Notes about problems with MCM 107

MCM-107 was originally tested 9-Jul-99. It failed because "7/8 of the MCM does not respond to Vcal. -- double peaked ADC distribution (several 100 channels apart) for single Vcal value. Some suspicion it is a Xilinx problem. Check this one again." In addition to these problems, test-point 9 (which is connected to the Vfb DAC on TGV chip 1) showed no response to changes in the DAC -- although the serial readback said it was OK. In addition, the AMU spy channels (MUX2) did not work on any chip and the pre-amp spy channels worked only one of the many times we tried to turn them on. Because of the spy channel problems, the discriminator was not tested (we use the spy channels to trigger the scope in these tests).

The old tests were done with a xilinx program (mcm11.hex) which did not work perfectly. It was retested 5-Aug-99 with a new xilinx code which is believed to work correctly. Only the response to Vcal was retested. There was no significant change in the results. Only the first of 8 block of 32 channels responds correctly to Vcal. A fixed vaue of Vcal results in two or more (usually 2) completely different ADC values -- which usually differ by 100's of channels. I found that I could get 6 of 8 blocks of 32 channels (2,3,4,6,7,8) to work correctly by sending an MCM reset after every event. This test was done in raw (aka correlator off) mode using mcmr8.hex. The strangest part of this test was that I saw a clear pattern in which the ADC data looked "correct" in one event and "incorrect" in the next event. I saw this alternating pattern of good/bad events repeated at least 30 times. The events were always "good" if I sent an MCM reset prior to the event. When I switched back to correlator-on, I saw no obvious pattern -- the ADC values just jumped around eratically.

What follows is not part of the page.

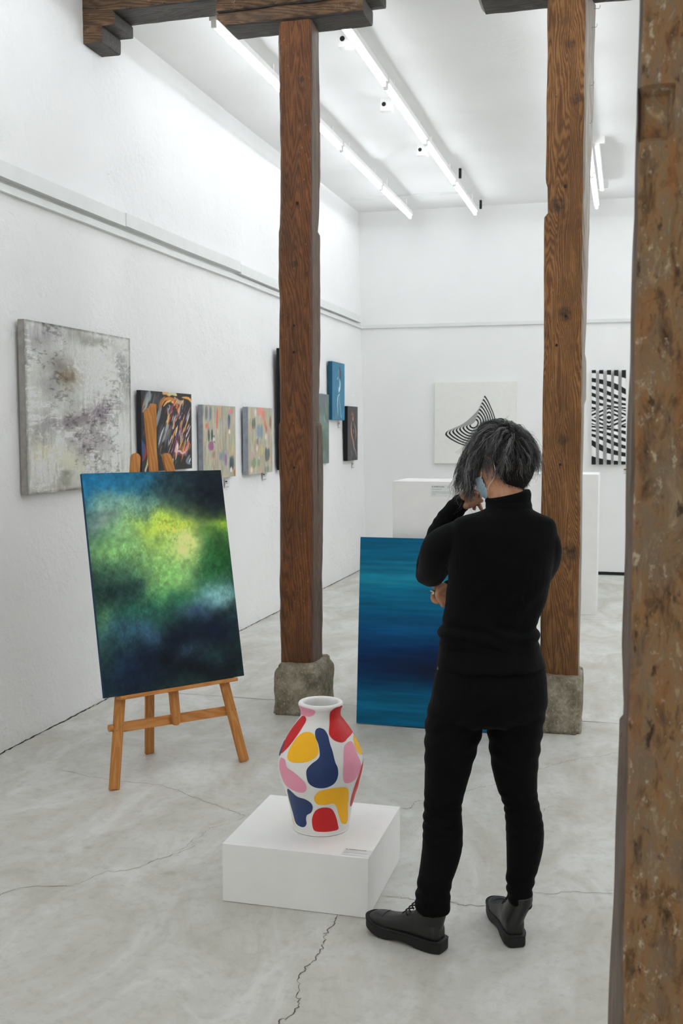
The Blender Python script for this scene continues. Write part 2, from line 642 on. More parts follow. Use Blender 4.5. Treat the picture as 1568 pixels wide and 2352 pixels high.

My conclusion is still that this MCM is not usuable because issuing an MCM reset prior to each event is not a practical running condition -- and that only made it work in raw mode, which is not our usual running condition. The fact that the voltage at test-point 9 did not seem to respond to the DAC (but the DAC seems to work) suggests that there is a connectivity problem in at least one place on this MCM.